BEGIN Material to process

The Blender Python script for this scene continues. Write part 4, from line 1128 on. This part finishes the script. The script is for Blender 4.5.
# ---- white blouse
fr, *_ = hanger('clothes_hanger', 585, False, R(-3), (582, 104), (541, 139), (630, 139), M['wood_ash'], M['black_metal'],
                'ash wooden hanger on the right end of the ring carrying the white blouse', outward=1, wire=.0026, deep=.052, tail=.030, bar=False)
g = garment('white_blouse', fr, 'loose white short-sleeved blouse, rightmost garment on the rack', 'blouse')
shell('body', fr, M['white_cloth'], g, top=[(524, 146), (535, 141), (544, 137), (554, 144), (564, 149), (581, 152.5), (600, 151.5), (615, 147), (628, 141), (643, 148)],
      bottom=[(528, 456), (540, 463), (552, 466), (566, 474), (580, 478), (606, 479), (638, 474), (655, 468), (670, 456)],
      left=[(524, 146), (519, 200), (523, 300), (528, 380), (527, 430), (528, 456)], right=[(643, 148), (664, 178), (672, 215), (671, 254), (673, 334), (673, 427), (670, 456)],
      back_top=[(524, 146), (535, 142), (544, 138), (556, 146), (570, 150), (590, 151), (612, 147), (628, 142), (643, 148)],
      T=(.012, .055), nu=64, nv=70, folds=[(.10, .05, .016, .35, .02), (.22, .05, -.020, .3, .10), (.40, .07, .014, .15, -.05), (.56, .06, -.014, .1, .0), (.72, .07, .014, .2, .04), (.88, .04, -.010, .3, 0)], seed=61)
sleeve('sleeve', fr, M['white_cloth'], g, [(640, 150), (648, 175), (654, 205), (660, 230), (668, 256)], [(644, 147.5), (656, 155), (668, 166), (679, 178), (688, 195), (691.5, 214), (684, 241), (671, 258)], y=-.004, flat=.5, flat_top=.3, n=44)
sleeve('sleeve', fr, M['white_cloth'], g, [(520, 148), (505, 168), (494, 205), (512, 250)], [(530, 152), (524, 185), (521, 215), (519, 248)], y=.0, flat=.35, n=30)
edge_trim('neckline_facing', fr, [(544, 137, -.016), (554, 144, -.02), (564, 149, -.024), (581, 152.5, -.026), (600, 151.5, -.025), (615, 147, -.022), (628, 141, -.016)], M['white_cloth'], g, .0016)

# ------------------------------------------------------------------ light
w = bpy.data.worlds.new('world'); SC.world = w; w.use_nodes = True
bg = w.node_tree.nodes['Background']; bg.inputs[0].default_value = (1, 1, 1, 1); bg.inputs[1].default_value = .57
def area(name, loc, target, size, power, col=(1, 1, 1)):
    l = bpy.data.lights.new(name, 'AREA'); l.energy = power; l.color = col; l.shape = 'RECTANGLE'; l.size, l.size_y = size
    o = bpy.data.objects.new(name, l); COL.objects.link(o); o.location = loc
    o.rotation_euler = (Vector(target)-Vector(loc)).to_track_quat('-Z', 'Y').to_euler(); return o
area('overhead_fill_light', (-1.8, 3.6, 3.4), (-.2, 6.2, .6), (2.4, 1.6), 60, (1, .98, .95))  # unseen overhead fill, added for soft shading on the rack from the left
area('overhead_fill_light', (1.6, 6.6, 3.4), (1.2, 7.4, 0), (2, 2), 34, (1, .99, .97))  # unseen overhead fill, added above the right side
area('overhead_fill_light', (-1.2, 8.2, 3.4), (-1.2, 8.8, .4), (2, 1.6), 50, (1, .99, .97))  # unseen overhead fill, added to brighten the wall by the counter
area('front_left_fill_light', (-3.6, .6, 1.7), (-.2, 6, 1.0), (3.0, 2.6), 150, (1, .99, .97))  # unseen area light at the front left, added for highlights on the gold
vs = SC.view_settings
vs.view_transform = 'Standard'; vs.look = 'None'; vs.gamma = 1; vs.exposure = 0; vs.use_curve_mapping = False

END Material to process
BEGIN Material to process

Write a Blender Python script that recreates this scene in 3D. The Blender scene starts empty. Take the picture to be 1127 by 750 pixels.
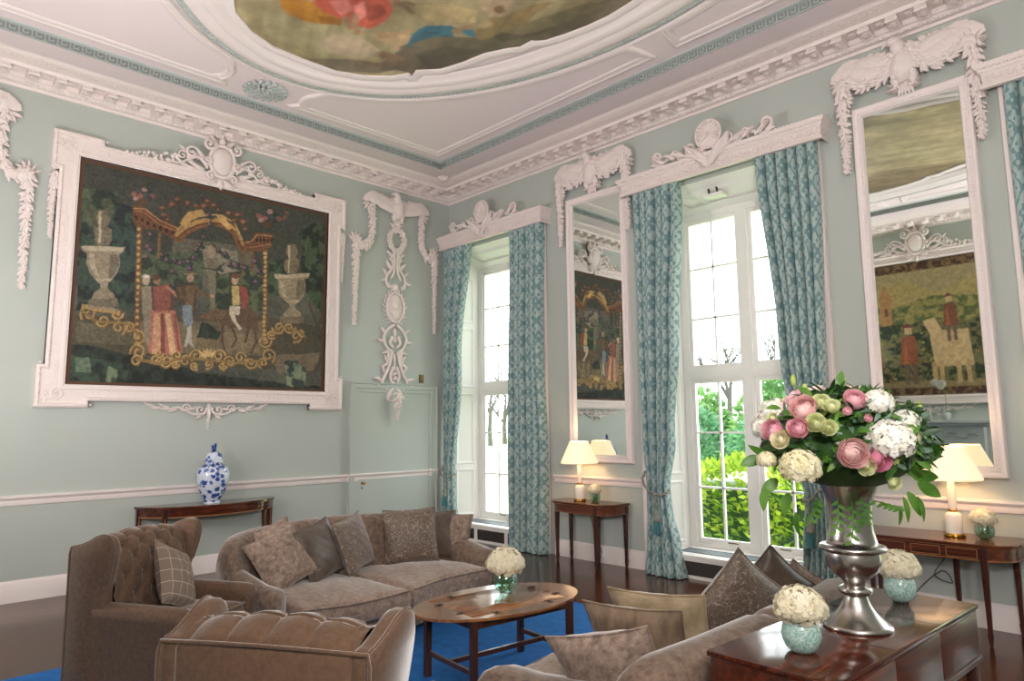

END Material to process
BEGIN Material to process

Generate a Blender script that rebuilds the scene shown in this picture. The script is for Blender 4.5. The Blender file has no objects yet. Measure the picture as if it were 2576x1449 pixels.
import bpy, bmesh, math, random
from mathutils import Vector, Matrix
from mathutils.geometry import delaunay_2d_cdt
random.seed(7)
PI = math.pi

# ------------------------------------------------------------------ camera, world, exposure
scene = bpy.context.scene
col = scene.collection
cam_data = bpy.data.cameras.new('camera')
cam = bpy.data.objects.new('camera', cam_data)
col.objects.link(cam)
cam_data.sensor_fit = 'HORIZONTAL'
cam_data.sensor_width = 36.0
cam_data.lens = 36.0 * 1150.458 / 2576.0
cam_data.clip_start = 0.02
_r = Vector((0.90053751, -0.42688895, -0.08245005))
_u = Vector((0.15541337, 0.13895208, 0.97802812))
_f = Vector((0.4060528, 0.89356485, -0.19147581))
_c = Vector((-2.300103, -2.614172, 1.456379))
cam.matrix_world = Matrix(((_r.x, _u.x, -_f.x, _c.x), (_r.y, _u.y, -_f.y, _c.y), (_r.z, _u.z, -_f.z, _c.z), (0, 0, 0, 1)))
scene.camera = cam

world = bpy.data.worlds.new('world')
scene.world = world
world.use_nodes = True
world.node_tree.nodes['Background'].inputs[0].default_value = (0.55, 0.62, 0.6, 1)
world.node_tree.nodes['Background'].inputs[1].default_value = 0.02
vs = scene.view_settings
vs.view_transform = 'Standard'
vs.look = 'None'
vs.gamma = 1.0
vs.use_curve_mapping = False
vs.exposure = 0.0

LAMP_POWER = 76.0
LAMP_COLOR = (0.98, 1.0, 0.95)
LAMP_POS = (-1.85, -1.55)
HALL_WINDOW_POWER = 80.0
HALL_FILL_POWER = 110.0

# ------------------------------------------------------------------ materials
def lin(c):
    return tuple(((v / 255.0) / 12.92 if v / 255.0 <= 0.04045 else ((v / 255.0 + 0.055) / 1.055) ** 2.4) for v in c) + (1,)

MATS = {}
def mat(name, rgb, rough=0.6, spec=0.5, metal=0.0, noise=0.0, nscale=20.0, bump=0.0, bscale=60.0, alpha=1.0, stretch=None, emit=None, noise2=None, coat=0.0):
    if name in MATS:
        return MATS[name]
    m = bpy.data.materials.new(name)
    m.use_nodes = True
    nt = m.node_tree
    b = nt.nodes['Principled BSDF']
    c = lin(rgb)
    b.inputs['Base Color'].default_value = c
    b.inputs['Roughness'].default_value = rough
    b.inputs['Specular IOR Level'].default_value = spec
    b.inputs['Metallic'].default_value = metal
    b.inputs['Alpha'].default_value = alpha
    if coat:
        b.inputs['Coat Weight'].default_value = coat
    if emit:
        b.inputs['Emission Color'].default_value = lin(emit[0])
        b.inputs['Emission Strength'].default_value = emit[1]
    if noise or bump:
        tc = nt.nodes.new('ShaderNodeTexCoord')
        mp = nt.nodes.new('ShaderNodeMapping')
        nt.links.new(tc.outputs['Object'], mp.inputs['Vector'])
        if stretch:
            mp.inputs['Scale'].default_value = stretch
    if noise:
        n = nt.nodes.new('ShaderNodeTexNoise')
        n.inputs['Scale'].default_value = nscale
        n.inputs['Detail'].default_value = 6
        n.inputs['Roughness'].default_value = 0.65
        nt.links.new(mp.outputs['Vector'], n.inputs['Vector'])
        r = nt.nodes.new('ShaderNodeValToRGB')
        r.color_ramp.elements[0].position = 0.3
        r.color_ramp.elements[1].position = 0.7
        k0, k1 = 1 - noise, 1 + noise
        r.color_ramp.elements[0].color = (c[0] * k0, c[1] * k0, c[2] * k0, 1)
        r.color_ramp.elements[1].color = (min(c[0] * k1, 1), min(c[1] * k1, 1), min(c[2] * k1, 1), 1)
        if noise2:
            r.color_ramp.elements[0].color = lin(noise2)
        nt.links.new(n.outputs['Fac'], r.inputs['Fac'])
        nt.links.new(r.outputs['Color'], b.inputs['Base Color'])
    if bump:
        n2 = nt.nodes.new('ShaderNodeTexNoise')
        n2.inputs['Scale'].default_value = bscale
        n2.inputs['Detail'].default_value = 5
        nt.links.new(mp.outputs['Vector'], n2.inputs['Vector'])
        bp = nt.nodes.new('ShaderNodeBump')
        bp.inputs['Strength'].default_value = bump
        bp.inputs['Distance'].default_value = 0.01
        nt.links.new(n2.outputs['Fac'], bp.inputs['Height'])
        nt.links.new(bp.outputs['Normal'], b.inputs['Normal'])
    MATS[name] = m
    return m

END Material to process

Problem details.
Transcribe, word for word, every line from the line with "Generate a Blender" to the line with "return tuple(((v /", inclusive, and output nothing else.

Solution.
Generate a Blender script that rebuilds the scene shown in this picture. The script is for Blender 4.5. The Blender file has no objects yet. Measure the picture as if it were 2576x1449 pixels.
import bpy, bmesh, math, random
from mathutils import Vector, Matrix
from mathutils.geometry import delaunay_2d_cdt
random.seed(7)
PI = math.pi

# ------------------------------------------------------------------ camera, world, exposure
scene = bpy.context.scene
col = scene.collection
cam_data = bpy.data.cameras.new('camera')
cam = bpy.data.objects.new('camera', cam_data)
col.objects.link(cam)
cam_data.sensor_fit = 'HORIZONTAL'
cam_data.sensor_width = 36.0
cam_data.lens = 36.0 * 1150.458 / 2576.0
cam_data.clip_start = 0.02
_r = Vector((0.90053751, -0.42688895, -0.08245005))
_u = Vector((0.15541337, 0.13895208, 0.97802812))
_f = Vector((0.4060528, 0.89356485, -0.19147581))
_c = Vector((-2.300103, -2.614172, 1.456379))
cam.matrix_world = Matrix(((_r.x, _u.x, -_f.x, _c.x), (_r.y, _u.y, -_f.y, _c.y), (_r.z, _u.z, -_f.z, _c.z), (0, 0, 0, 1)))
scene.camera = cam

world = bpy.data.worlds.new('world')
scene.world = world
world.use_nodes = True
world.node_tree.nodes['Background'].inputs[0].default_value = (0.55, 0.62, 0.6, 1)
world.node_tree.nodes['Background'].inputs[1].default_value = 0.02
vs = scene.view_settings
vs.view_transform = 'Standard'
vs.look = 'None'
vs.gamma = 1.0
vs.use_curve_mapping = False
vs.exposure = 0.0

LAMP_POWER = 76.0
LAMP_COLOR = (0.98, 1.0, 0.95)
LAMP_POS = (-1.85, -1.55)
HALL_WINDOW_POWER = 80.0
HALL_FILL_POWER = 110.0

# ------------------------------------------------------------------ materials
def lin(c):
    return tuple(((v / 255.0) / 12.92 if v / 255.0 <= 0.04045 else ((v / 255.0 + 0.055) / 1.055) ** 2.4) for v in c) + (1,)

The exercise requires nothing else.